> **INSTRUCTIONS TO FOLLOW**:
Repeat exactly the lines of the entries below from the one with "Model this scene" through the one with "except Exception: pass", both ends included, and nothing else.

····················

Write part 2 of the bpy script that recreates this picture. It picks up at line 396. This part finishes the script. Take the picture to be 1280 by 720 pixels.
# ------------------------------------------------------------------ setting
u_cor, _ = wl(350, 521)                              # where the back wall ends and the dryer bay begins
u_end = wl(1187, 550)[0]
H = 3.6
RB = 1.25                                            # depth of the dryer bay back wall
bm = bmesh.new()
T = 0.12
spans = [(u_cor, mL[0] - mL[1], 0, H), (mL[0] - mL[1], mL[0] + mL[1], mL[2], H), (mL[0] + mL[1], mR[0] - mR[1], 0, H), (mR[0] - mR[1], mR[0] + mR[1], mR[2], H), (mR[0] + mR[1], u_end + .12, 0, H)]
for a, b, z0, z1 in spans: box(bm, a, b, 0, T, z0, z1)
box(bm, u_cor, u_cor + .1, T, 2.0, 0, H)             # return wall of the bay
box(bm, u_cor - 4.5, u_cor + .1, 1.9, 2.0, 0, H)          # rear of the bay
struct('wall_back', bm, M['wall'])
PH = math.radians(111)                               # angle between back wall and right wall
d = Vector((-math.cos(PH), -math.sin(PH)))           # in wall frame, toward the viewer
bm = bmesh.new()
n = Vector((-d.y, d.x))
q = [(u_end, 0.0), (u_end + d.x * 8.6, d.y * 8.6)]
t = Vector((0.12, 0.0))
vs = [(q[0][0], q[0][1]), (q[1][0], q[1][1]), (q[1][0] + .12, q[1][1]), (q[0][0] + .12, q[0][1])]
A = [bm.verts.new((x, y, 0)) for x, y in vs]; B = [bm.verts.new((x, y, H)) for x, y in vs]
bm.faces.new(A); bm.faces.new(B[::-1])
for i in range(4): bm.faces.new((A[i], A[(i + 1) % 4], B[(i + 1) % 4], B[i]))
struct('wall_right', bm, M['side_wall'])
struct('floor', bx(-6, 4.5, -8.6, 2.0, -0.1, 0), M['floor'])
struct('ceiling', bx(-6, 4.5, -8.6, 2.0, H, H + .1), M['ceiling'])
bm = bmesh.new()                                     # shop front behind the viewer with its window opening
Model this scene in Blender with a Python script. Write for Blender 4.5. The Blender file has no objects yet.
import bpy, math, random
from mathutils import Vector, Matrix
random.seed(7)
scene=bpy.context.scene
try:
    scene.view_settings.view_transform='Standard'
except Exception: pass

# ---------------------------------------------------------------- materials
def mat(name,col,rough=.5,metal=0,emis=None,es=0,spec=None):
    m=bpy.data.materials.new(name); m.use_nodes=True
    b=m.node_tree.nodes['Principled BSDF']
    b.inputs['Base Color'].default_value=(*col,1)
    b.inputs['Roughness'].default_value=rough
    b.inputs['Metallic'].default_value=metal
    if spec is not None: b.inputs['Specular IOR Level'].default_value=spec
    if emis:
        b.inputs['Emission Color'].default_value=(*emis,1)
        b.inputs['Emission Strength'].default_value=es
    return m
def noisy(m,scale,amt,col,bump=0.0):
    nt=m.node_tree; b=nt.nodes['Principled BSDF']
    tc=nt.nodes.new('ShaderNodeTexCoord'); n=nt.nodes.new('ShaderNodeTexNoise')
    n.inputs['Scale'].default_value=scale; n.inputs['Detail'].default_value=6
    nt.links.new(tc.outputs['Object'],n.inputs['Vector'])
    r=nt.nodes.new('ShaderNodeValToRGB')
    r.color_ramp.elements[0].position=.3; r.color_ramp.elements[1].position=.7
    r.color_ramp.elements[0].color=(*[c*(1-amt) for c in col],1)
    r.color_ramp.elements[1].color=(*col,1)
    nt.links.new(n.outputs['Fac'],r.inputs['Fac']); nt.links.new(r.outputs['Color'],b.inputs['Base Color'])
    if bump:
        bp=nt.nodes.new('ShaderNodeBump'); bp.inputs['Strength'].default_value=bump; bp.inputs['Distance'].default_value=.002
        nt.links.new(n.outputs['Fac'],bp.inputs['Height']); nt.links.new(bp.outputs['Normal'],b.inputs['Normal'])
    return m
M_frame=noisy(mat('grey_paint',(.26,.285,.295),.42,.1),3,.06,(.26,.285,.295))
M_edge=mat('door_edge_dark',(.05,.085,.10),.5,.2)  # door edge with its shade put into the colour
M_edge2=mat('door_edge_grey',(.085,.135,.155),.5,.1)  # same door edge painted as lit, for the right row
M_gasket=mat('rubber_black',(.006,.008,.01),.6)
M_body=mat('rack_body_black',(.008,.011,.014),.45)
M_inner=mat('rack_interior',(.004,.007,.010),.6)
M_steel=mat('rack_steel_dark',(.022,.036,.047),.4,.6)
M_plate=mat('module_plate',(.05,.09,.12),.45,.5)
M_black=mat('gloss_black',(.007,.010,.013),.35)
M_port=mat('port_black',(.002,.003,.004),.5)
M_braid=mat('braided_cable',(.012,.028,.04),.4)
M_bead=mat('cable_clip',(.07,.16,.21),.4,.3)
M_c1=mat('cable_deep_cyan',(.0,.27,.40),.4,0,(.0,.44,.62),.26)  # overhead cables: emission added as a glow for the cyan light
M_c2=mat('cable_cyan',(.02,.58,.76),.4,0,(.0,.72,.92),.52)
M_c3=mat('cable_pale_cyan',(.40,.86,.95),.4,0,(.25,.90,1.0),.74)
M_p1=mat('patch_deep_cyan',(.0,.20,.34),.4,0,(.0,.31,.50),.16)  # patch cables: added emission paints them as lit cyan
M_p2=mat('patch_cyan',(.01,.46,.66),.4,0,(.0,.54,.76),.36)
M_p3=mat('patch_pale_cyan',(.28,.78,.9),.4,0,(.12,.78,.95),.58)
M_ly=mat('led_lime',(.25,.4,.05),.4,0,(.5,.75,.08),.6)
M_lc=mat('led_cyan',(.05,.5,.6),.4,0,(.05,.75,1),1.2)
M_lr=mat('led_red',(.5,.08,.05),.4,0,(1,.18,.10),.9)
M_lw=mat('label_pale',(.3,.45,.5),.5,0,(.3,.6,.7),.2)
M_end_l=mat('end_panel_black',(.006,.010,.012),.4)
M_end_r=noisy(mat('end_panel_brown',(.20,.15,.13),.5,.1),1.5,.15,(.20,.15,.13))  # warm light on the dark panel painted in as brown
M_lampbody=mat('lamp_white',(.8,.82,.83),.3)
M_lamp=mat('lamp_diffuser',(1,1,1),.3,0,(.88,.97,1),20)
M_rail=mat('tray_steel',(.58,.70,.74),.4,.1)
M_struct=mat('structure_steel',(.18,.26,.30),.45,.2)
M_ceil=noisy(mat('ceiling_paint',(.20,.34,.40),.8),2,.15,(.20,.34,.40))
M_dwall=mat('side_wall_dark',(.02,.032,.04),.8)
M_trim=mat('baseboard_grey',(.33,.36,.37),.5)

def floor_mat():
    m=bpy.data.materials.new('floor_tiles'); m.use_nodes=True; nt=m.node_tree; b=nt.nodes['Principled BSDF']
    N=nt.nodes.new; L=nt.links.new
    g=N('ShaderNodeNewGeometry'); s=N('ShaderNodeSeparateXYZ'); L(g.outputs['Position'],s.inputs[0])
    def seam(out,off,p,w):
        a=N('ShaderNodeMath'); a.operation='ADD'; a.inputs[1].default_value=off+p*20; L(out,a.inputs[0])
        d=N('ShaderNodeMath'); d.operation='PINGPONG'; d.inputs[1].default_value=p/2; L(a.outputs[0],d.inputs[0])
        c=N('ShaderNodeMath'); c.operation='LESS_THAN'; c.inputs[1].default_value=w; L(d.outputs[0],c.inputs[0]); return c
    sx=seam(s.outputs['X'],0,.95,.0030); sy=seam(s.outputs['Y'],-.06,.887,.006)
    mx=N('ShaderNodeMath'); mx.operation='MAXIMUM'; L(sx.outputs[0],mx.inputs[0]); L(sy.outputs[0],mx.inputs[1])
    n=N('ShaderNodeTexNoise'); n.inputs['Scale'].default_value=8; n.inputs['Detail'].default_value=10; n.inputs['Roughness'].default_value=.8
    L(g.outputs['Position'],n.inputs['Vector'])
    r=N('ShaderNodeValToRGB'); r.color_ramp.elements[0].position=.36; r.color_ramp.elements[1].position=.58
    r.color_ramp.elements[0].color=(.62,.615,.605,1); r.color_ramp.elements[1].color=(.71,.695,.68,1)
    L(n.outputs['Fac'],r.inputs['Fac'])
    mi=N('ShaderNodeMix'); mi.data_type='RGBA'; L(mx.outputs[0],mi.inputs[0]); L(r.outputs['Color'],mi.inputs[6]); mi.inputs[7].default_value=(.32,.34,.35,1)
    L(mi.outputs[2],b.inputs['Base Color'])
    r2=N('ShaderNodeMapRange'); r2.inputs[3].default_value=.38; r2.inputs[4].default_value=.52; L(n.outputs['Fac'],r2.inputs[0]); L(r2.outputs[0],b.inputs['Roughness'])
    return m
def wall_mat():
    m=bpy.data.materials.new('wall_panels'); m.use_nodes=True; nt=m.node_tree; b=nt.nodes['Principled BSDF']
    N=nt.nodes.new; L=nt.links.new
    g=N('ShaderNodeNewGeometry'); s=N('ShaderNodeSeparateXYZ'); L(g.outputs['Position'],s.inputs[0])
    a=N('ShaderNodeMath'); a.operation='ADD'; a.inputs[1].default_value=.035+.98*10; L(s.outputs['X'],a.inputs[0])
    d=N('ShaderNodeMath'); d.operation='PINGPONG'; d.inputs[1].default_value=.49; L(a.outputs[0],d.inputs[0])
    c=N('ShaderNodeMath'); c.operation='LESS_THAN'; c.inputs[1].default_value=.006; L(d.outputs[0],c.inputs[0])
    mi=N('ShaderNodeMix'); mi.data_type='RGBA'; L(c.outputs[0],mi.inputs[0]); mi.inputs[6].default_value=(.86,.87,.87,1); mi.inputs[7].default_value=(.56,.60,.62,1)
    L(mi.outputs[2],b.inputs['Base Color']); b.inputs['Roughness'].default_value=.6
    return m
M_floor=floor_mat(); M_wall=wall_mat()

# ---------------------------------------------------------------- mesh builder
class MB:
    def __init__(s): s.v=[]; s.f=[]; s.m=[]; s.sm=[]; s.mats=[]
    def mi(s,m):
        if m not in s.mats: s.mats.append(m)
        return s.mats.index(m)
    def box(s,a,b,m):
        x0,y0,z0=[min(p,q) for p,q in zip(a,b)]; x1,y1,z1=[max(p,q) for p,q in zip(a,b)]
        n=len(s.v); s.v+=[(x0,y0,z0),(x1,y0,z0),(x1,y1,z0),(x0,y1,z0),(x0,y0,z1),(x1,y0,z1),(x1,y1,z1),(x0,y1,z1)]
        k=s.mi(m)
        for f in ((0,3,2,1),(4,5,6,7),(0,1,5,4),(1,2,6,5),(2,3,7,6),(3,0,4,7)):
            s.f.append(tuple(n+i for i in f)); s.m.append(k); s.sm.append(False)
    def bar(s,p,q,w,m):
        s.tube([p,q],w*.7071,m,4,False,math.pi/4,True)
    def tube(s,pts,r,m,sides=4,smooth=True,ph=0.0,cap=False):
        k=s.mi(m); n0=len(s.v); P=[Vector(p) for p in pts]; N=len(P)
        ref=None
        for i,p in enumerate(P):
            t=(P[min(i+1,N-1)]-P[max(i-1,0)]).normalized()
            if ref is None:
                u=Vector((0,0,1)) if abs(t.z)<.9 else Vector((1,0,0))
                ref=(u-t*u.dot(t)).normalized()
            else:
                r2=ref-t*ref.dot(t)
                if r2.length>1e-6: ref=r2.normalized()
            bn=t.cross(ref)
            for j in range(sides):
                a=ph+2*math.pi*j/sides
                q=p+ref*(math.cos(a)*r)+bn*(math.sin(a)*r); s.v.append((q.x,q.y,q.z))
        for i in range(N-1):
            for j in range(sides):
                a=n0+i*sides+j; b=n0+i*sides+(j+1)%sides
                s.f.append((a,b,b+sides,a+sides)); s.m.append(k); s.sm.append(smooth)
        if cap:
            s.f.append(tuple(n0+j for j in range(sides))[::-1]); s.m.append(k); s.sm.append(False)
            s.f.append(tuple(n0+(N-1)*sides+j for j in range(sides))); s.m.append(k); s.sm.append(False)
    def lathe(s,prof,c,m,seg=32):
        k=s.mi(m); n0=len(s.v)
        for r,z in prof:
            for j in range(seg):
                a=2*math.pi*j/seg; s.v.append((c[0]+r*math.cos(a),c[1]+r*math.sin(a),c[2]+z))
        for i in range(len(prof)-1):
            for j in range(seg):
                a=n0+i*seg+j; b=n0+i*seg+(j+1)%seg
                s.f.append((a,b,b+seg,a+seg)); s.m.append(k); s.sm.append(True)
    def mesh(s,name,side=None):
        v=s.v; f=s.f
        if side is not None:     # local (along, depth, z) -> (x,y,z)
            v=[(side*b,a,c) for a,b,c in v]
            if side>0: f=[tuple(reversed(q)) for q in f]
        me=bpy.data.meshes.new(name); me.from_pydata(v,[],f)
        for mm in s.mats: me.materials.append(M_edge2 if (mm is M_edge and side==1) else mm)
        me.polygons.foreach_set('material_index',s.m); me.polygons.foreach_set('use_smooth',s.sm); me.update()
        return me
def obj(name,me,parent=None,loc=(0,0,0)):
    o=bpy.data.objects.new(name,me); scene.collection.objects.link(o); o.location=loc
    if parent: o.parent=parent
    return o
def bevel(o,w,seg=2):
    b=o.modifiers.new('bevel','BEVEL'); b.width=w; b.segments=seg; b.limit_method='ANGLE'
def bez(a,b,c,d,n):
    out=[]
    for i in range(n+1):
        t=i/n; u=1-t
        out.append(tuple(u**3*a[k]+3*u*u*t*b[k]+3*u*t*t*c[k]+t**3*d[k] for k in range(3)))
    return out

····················

> **ANSWER TO THIS PROBLEM**:
Model this scene in Blender with a Python script. Write for Blender 4.5. The Blender file has no objects yet.
import bpy, math, random
from mathutils import Vector, Matrix
random.seed(7)
scene=bpy.context.scene
try:
    scene.view_settings.view_transform='Standard'
except Exception: pass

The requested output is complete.